The Triad
Three writers who quietly taught me how to love writing — and how to keep loving it when life got complicated.
Sylvia Plath

Plath taught me that a poem can be both a mirror and a scalpel. Not to dramatize pain — but to name it with precision, to strip a moment down until it tells the truth on its own. Her work gave me permission to be exact about the inner world: the sudden heat of a thought, the bright panic of memory, the way a room can become a verdict. If my writing sometimes feels like it’s trying to turn chaos into clean lines — that’s Plath in the bones of it.
Virginia Woolf

Woolf taught me how to listen to consciousness — the way a mind moves when no one is watching. How a single day can hold entire lifetimes, and how the most devastating scenes aren’t always loud. She made the interior feel like a landscape worth mapping: light on a wall, a sentence half-finished, the tidal pull of what went unsaid.
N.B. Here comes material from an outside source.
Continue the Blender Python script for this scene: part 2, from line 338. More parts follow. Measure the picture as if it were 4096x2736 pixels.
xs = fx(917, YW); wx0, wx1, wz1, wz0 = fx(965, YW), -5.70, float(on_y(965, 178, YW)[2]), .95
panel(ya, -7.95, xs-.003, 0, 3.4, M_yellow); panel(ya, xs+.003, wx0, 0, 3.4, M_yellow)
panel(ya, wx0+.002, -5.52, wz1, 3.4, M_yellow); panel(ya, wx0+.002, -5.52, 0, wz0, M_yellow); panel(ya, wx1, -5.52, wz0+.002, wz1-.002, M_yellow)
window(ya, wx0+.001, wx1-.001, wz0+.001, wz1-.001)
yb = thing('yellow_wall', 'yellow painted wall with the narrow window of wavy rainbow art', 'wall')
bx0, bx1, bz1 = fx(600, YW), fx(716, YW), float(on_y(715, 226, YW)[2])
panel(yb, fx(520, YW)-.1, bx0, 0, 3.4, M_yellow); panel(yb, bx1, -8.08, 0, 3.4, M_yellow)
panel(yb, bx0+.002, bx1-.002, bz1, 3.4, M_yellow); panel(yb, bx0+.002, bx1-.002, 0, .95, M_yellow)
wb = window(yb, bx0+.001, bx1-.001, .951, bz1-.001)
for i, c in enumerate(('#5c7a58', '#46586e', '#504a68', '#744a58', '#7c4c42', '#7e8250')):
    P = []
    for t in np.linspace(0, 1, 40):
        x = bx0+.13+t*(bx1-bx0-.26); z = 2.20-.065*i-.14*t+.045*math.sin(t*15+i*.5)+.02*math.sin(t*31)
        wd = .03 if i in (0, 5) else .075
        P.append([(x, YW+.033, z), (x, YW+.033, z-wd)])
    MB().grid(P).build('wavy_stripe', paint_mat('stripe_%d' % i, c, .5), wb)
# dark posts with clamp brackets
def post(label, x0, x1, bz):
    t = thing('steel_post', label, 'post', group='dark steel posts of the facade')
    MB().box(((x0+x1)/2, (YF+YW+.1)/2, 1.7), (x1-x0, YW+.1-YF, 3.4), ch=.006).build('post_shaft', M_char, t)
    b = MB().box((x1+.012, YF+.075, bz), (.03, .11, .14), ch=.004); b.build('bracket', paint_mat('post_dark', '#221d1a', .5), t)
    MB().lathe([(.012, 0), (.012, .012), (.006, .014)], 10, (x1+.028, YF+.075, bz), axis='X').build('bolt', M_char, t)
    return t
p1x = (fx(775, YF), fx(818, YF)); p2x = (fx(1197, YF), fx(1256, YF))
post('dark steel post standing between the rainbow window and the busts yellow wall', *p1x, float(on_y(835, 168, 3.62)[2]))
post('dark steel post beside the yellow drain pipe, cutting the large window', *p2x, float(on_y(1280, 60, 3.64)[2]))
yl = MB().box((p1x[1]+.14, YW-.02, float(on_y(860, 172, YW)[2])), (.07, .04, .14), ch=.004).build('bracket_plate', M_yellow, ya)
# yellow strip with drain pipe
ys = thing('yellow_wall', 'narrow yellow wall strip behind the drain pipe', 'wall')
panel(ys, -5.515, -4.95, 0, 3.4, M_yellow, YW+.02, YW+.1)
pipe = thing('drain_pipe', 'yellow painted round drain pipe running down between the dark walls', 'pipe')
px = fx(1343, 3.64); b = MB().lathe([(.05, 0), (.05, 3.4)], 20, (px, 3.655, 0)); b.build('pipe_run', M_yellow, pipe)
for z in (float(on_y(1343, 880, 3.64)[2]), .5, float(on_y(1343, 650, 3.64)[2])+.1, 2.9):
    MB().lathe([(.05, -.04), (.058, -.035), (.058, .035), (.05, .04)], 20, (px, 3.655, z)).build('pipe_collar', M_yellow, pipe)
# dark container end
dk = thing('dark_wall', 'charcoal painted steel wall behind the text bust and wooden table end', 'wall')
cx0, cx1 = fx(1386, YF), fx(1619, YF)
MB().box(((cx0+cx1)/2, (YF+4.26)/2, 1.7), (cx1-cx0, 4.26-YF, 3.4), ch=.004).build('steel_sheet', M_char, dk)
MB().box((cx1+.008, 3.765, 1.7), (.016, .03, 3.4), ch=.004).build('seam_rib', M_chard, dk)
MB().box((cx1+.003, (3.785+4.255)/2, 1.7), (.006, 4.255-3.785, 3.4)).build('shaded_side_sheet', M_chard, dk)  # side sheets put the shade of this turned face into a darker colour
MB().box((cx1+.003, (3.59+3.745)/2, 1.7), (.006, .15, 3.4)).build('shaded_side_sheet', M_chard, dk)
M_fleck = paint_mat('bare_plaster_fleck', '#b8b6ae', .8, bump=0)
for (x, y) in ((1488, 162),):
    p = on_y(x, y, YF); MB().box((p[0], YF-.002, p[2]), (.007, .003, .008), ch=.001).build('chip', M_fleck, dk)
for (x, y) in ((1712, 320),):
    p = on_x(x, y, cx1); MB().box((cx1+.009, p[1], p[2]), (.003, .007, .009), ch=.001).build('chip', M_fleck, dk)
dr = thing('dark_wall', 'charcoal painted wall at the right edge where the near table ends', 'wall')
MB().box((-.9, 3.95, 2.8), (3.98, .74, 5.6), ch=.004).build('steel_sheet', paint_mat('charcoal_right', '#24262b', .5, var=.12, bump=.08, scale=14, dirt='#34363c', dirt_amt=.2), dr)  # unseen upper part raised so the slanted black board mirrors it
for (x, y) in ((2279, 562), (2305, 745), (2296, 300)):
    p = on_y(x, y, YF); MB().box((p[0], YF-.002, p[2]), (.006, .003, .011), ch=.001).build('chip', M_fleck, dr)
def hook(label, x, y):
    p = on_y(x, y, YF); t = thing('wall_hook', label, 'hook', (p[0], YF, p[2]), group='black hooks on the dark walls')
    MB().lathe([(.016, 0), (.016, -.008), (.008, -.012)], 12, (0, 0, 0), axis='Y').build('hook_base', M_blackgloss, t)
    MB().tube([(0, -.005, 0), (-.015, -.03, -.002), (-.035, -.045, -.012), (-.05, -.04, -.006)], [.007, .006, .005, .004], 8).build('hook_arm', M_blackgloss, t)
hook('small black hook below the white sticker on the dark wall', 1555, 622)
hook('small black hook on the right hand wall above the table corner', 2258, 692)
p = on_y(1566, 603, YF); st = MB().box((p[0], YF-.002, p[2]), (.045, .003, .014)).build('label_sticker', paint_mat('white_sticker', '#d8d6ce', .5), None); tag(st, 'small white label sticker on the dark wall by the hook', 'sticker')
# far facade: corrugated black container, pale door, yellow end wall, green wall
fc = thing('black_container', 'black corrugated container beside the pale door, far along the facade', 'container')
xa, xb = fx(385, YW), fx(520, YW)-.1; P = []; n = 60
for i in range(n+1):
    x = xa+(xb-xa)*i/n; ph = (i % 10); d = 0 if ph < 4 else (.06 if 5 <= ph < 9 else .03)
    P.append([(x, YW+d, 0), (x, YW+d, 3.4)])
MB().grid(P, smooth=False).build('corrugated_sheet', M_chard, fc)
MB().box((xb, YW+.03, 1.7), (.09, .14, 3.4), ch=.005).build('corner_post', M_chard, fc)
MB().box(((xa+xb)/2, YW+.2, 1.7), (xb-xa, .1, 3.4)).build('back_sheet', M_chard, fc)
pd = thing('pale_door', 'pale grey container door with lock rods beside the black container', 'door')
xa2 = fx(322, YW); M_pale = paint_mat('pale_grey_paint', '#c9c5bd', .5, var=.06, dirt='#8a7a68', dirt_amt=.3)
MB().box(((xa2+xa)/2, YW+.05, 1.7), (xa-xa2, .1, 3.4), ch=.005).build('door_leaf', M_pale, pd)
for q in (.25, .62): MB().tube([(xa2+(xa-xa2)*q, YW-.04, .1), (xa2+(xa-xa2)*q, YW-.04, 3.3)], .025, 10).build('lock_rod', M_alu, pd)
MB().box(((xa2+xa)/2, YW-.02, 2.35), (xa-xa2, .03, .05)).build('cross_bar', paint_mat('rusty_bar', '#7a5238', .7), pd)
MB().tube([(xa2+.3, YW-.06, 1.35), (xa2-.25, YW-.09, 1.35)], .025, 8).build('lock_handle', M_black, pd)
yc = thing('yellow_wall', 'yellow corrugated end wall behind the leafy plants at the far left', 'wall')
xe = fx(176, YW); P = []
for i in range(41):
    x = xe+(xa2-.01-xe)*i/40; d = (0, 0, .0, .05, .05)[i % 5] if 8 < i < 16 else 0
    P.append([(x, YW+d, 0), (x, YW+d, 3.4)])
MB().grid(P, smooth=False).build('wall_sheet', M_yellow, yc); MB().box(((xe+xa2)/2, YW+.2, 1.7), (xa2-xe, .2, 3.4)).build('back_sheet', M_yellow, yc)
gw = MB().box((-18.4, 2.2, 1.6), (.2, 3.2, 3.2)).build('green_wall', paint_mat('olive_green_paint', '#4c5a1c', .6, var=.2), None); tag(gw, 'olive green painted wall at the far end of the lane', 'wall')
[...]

When I write relationally, I’m often writing Woolf’s question in my own language: what happens to us in the spaces between our words?
Emily Dickinson

Dickinson taught me restraint with voltage — that you can whisper and still rearrange the room. She showed me how to compress the universe into a line break, how to let a poem hover rather than conclude. Her slant-truth lives in my work as permission: I don’t have to explain everything to be honest. Sometimes the most accurate thing you can do is leave the door slightly open and let the reader feel the draft.